→ **EXERCISE BRIEF**: Transcribe every line from the top down to the line with "COL = S.collection", both ends included, but not the pictures.

━━━━━ PROVIDED DATA

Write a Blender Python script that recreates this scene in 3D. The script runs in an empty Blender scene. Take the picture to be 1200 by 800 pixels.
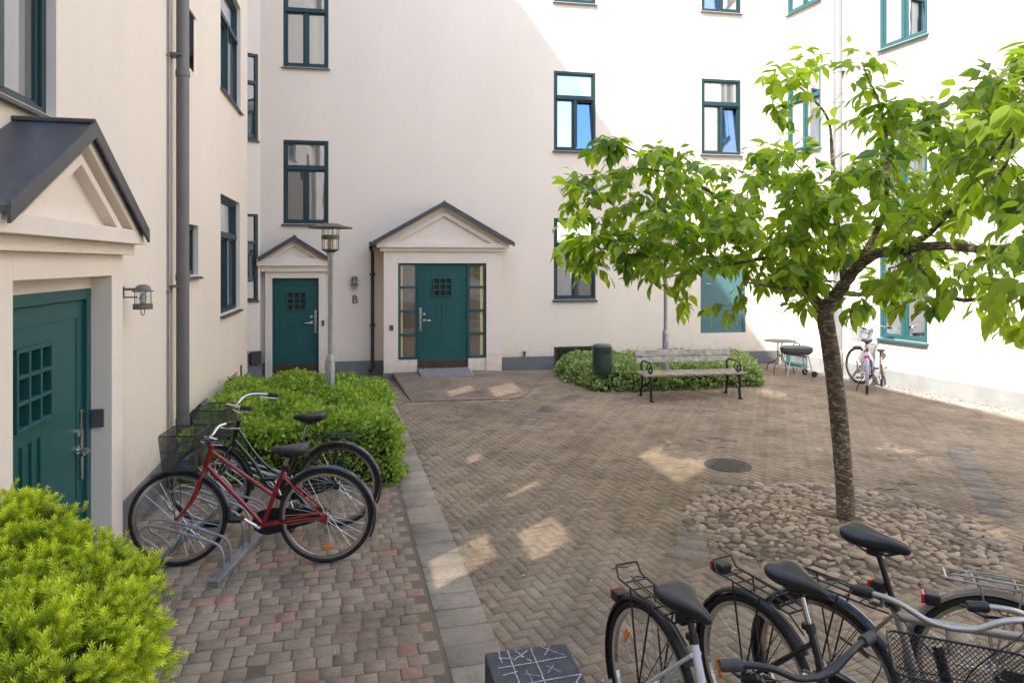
import bpy, bmesh, math, random
import numpy as np
from mathutils import Vector, Matrix
random.seed(7)
rng = np.random.default_rng(7)
R = math.radians
S = bpy.context.scene
COL = S.collection

# ------------------------------------------------------------------ camera
cam_d = bpy.data.cameras.new('camera'); cam = bpy.data.objects.new('camera', cam_d); COL.objects.link(cam)
CH = 2.2
cam.location = (0, 0, CH); cam.rotation_euler = (R(90), 0, 0)
cam_d.sensor_width = 36; cam_d.lens = 24.0
cam_d.shift_y = -92 / 1200.0
cam_d.clip_start = 0.05; cam_d.clip_end = 500
S.camera = cam
# ------------------------------------------------------------------ light
SUN = Vector((1.0, 1.3, -1.66)).normalized()
elev = math.asin(-SUN.z)
W = bpy.data.worlds.new('World'); S.world = W; W.use_nodes = True
nt = W.node_tree; nt.nodes.clear()
sky = nt.nodes.new('ShaderNodeTexSky'); sky.sky_type = 'NISHITA'; sky.sun_disc = False
sky.sun_elevation = elev
sky.sun_rotation = math.atan2(-SUN.x, -SUN.y)
sky.air_density = 1.0; sky.dust_density = 1.0; sky.ozone_density = 1.0
bg = nt.nodes.new('ShaderNodeBackground'); bg.inputs['Strength'].default_value = 0.15
wo = nt.nodes.new('ShaderNodeOutputWorld')
nt.links.new(sky.outputs[0], bg.inputs[0]); nt.links.new(bg.outputs[0], wo.inputs[0])
sl = bpy.data.lights.new('sun', 'SUN'); sl.energy = 2.1; sl.angle = R(0.55); sl.color = (1.0, 0.93, 0.84)
so = bpy.data.objects.new('sun', sl); COL.objects.link(so)
so.rotation_euler = SUN.to_track_quat('-Z', 'Y').to_euler(); so.location = (-8, -8, 20)
S.view_settings.view_transform = 'Standard'; S.view_settings.look = 'None'
S.view_settings.exposure = 2.25; S.view_settings.gamma = 1.0
S.render.engine = 'CYCLES'
S.cycles.max_bounces = 8; S.cycles.diffuse_bounces = 5; S.cycles.glossy_bounces = 4
S.cycles.transmission_bounces = 6; S.cycles.transparent_max_bounces = 12
S.cycles.caustics_reflective = False; S.cycles.caustics_refractive = False

# ------------------------------------------------------------------ pixel -> place helpers (1200x800 photograph)
F = 800.0; HY = 308.0
def kx(px): return (px - 600) / F
def gnd(px, py, z=0.0):
    Y = (CH - z) * F / (py - HY); return (kx(px) * Y, Y)

# ------------------------------------------------------------------ materials
def mat(name, col, rough=0.6, metal=0.0, spec=0.5, var=0.0, vscale=4.0, bump=0.0, bscale=60.0, col2=None,
        attr=None, attr_amt=0.0, coat=0.0, detail=6.0, bdist=0.01, rvar=0.0):
    m = bpy.data.materials.new(name); m.use_nodes = True
    t = m.node_tree; n = t.nodes; l = t.links
    b = n['Principled BSDF']
    b.inputs['Roughness'].default_value = rough; b.inputs['Metallic'].default_value = metal
    b.inputs['Specular IOR Level'].default_value = spec
    b.inputs['Coat Weight'].default_value = coat
    tc = n.new('ShaderNodeTexCoord')
    c2 = col2 if col2 else tuple(c * (1 - var) for c in col)
    nz = n.new('ShaderNodeTexNoise'); nz.inputs['Scale'].default_value = vscale; nz.inputs['Detail'].default_value = detail
    nz.inputs['Roughness'].default_value = 0.62
    l.new(tc.outputs['Object'], nz.inputs['Vector'])
    rp = n.new('ShaderNodeValToRGB'); rp.color_ramp.elements[0].position = 0.35; rp.color_ramp.elements[1].position = 0.68
    rp.color_ramp.elements[0].color = (*c2, 1); rp.color_ramp.elements[1].color = (*col, 1)
    l.new(nz.outputs[0], rp.inputs[0])
    out = rp.outputs[0]
    if attr:
        at = n.new('ShaderNodeAttribute'); at.attribute_name = attr
        mr = n.new('ShaderNodeMapRange'); mr.inputs[3].default_value = 1 - attr_amt; mr.inputs[4].default_value = 1 + attr_amt
        l.new(at.outputs['Fac'], mr.inputs[0])
        vm = n.new('ShaderNodeVectorMath'); vm.operation = 'SCALE'
        l.new(out, vm.inputs[0]); l.new(mr.outputs[0], vm.inputs['Scale']); out = vm.outputs[0]
    l.new(out, b.inputs['Base Color'])
    if rvar:
        mr2 = n.new('ShaderNodeMapRange'); mr2.inputs[3].default_value = rough - rvar; mr2.inputs[4].default_value = rough + rvar
        l.new(nz.outputs[0], mr2.inputs[0]); l.new(mr2.outputs[0], b.inputs['Roughness'])
    if bump:
        nb = n.new('ShaderNodeTexNoise'); nb.inputs['Scale'].default_value = bscale; nb.inputs['Detail'].default_value = 5
        l.new(tc.outputs['Object'], nb.inputs['Vector'])
        bp = n.new('ShaderNodeBump'); bp.inputs['Strength'].default_value = bump; bp.inputs['Distance'].default_value = bdist
        l.new(nb.outputs[0], bp.inputs['Height']); l.new(bp.outputs[0], b.inputs['Normal'])
    return m

def stucco(name, col, stain=0.06):
    m = bpy.data.materials.new(name); m.use_nodes = True
    t = m.node_tree; n = t.nodes; l = t.links; b = n['Principled BSDF']
    b.inputs['Roughness'].default_value = 0.9; b.inputs['Specular IOR Level'].default_value = 0.15
    tc = n.new('ShaderNodeTexCoord')
    n1 = n.new('ShaderNodeTexNoise'); n1.inputs['Scale'].default_value = 0.7; n1.inputs['Detail'].default_value = 8; n1.inputs['Roughness'].default_value = 0.65
    mp = n.new('ShaderNodeMapping'); mp.inputs['Scale'].default_value = (1.0, 1.0, 0.35)
    l.new(tc.outputs['Object'], mp.inputs[0]); l.new(mp.outputs[0], n1.inputs['Vector'])
    r1 = n.new('ShaderNodeValToRGB'); r1.color_ramp.elements[0].position = 0.3; r1.color_ramp.elements[1].position = 0.7
    r1.color_ramp.elements[0].color = (*[c * (1 - stain * 1.2) for c in col], 1)
    r1.color_ramp.elements[1].color = (*[min(1, c * 1.02) for c in col], 1)
    l.new(n1.outputs[0], r1.inputs[0])
    n2 = n.new('ShaderNodeTexNoise'); n2.inputs['Scale'].default_value = 9; n2.inputs['Detail'].default_value = 6
    l.new(tc.outputs['Object'], n2.inputs['Vector'])
    r2 = n.new('ShaderNodeValToRGB'); r2.color_ramp.elements[0].position = 0.25; r2.color_ramp.elements[1].position = 0.5
    r2.color_ramp.elements[0].color = (0.965, 0.96, 0.955, 1); r2.color_ramp.elements[1].color = (1, 1, 1, 1)
    l.new(n2.outputs[0], r2.inputs[0])
    mx = n.new('ShaderNodeMix'); mx.data_type = 'RGBA'; mx.blend_type = 'MULTIPLY'; mx.inputs[0].default_value = 1
    l.new(r1.outputs[0], mx.inputs[6]); l.new(r2.outputs[0], mx.inputs[7])
    # faint rain streaks and repair patches
    n4 = n.new('ShaderNodeTexNoise'); n4.inputs['Scale'].default_value = 1.0; n4.inputs['Detail'].default_value = 5
    mp4 = n.new('ShaderNodeMapping'); mp4.inputs['Scale'].default_value = (5.5, 5.5, 0.28); l.new(tc.outputs['Object'], mp4.inputs[0]); l.new(mp4.outputs[0], n4.inputs['Vector'])
    r4 = n.new('ShaderNodeValToRGB'); r4.color_ramp.elements[0].position = 0.30; r4.color_ramp.elements[1].position = 0.47
    r4.color_ramp.elements[0].color = (0.90, 0.89, 0.88, 1); r4.color_ramp.elements[1].color = (1, 1, 1, 1); l.new(n4.outputs[0], r4.inputs[0])
    mx4 = n.new('ShaderNodeMix'); mx4.data_type = 'RGBA'; mx4.blend_type = 'MULTIPLY'; mx4.inputs[0].default_value = 0.15
    l.new(mx.outputs[2], mx4.inputs[6]); l.new(r4.outputs[0], mx4.inputs[7]); mx = mx4
    # splash dirt close to the ground: real soiling with ragged edge
    sx = n.new('ShaderNodeSeparateXYZ'); l.new(tc.outputs['Object'], sx.inputs[0])
    ad = n.new('ShaderNodeMath'); ad.operation = 'MULTIPLY_ADD'; ad.inputs[1].default_value = 0.9
    l.new(n2.outputs[0], ad.inputs[0]); l.new(sx.outputs[2], ad.inputs[2])
    r3 = n.new('ShaderNodeValToRGB'); r3.color_ramp.elements[0].position = 0.55; r3.color_ramp.elements[1].position = 0.95
    r3.color_ramp.elements[0].color = (0.86, 0.84, 0.80, 1); r3.color_ramp.elements[1].color = (1, 1, 1, 1)
    l.new(ad.outputs[0], r3.inputs[0])
    mx2 = n.new('ShaderNodeMix'); mx2.data_type = 'RGBA'; mx2.blend_type = 'MULTIPLY'; mx2.inputs[0].default_value = 1
    l.new(mx.outputs[2], mx2.inputs[6]); l.new(r3.outputs[0], mx2.inputs[7])
    l.new(mx2.outputs[2], b.inputs['Base Color'])
    nb = n.new('ShaderNodeTexNoise'); nb.inputs['Scale'].default_value = 120; nb.inputs['Detail'].default_value = 4
    l.new(tc.outputs['Object'], nb.inputs['Vector'])
    nb2 = n.new('ShaderNodeTexNoise'); nb2.inputs['Scale'].default_value = 3.5; nb2.inputs['Detail'].default_value = 3
    l.new(tc.outputs['Object'], nb2.inputs['Vector'])
    mb = n.new('ShaderNodeMath'); mb.operation = 'MULTIPLY_ADD'; mb.inputs[1].default_value = 2.0
    l.new(nb2.outputs[0], mb.inputs[0]); l.new(nb.outputs[0], mb.inputs[2])
    bp = n.new('ShaderNodeBump'); bp.inputs['Strength'].default_value = 0.35; bp.inputs['Distance'].default_value = 0.006
    l.new(mb.outputs[0], bp.inputs['Height']); l.new(bp.outputs[0], b.inputs['Normal'])
    return m

def glass_pane(name, base=(0.25, 0.24, 0.23), refl=0.35, tint=(0.9, 0.95, 1.0)):
    # window pane: a dim room with pale curtains behind float glass (mirror layer over it)
    m = bpy.data.materials.new(name); m.use_nodes = True
    t = m.node_tree; n = t.nodes; l = t.links; n.remove(n['Principled BSDF'])
    out = n['Material Output']
    tc = n.new('ShaderNodeTexCoord')
    mp = n.new('ShaderNodeMapping'); mp.inputs['Scale'].default_value = (4, 4, 0.15)
    nz = n.new('ShaderNodeTexNoise'); nz.inputs['Scale'].default_value = 1.0; nz.inputs['Detail'].default_value = 1
    l.new(tc.outputs['Object'], mp.inputs[0]); l.new(mp.outputs[0], nz.inputs['Vector'])
    rp = n.new('ShaderNodeValToRGB')
    rp.color_ramp.elements[0].position = 0.35; rp.color_ramp.elements[1].position = 0.6
    rp.color_ramp.elements[0].color = (*[c * 0.7 for c in base], 1); rp.color_ramp.elements[1].color = (*base, 1)
    l.new(nz.outputs[0], rp.inputs[0])
    d = n.new('ShaderNodeBsdfDiffuse'); l.new(rp.outputs[0], d.inputs[0])
    g = n.new('ShaderNodeBsdfGlossy'); g.inputs['Roughness'].default_value = 0.012; g.inputs[0].default_value = (*tint, 1)
    nw = n.new('ShaderNodeTexNoise'); nw.inputs['Scale'].default_value = 1.3
    l.new(tc.outputs['Object'], nw.inputs['Vector'])
    bp = n.new('ShaderNodeBump'); bp.inputs['Strength'].default_value = 0.06; bp.inputs['Distance'].default_value = 0.02
    l.new(nw.outputs[0], bp.inputs['Height']); l.new(bp.outputs[0], g.inputs['Normal'])
    fr = n.new('ShaderNodeFresnel'); fr.inputs[0].default_value = 1.5
    ad = n.new('ShaderNodeMath'); ad.operation = 'ADD'; ad.inputs[1].default_value = refl; ad.use_clamp = True
    l.new(fr.outputs[0], ad.inputs[0])
    mx = n.new('ShaderNodeMixShader')
    l.new(ad.outputs[0], mx.inputs[0]); l.new(d.outputs[0], mx.inputs[1]); l.new(g.outputs[0], mx.inputs[2])
    l.new(mx.outputs[0], out.inputs[0])
    return m

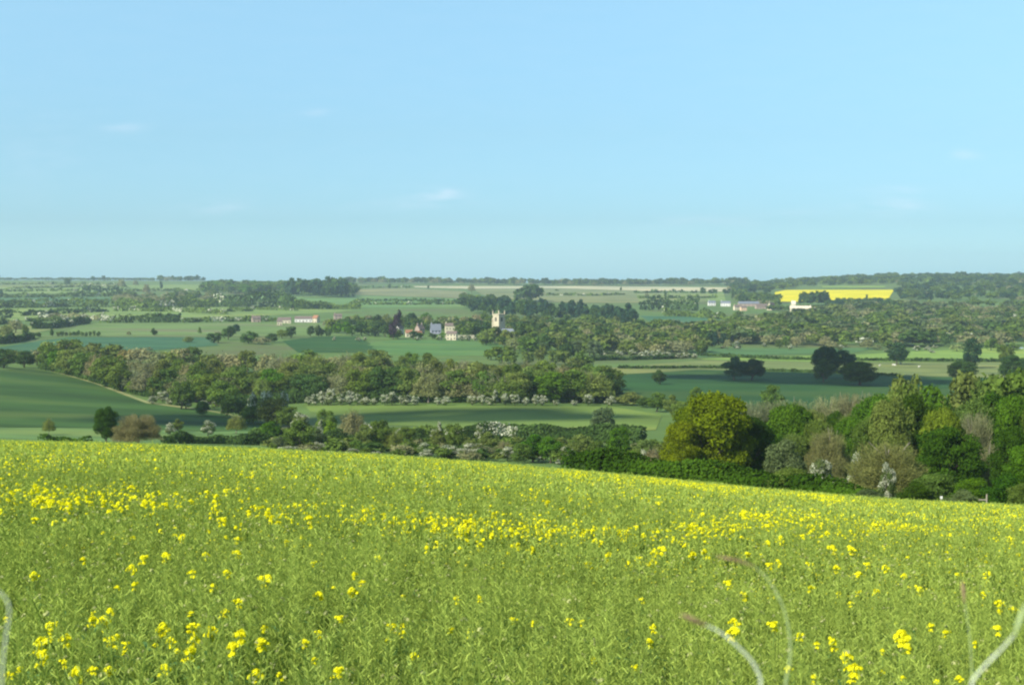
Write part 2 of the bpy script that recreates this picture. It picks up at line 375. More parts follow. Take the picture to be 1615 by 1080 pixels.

━━━━━━━━━━

→ **EXERCISE RESULT**:
Write a Blender Python script that recreates this scene in 3D. The script runs in an empty Blender scene. Take the picture to be 1200 by 800 pixels.
import bpy, bmesh, math, random
import numpy as np
from mathutils import Vector, Matrix
random.seed(7)
rng = np.random.default_rng(7)
R = math.radians
S = bpy.context.scene
COL = S.collection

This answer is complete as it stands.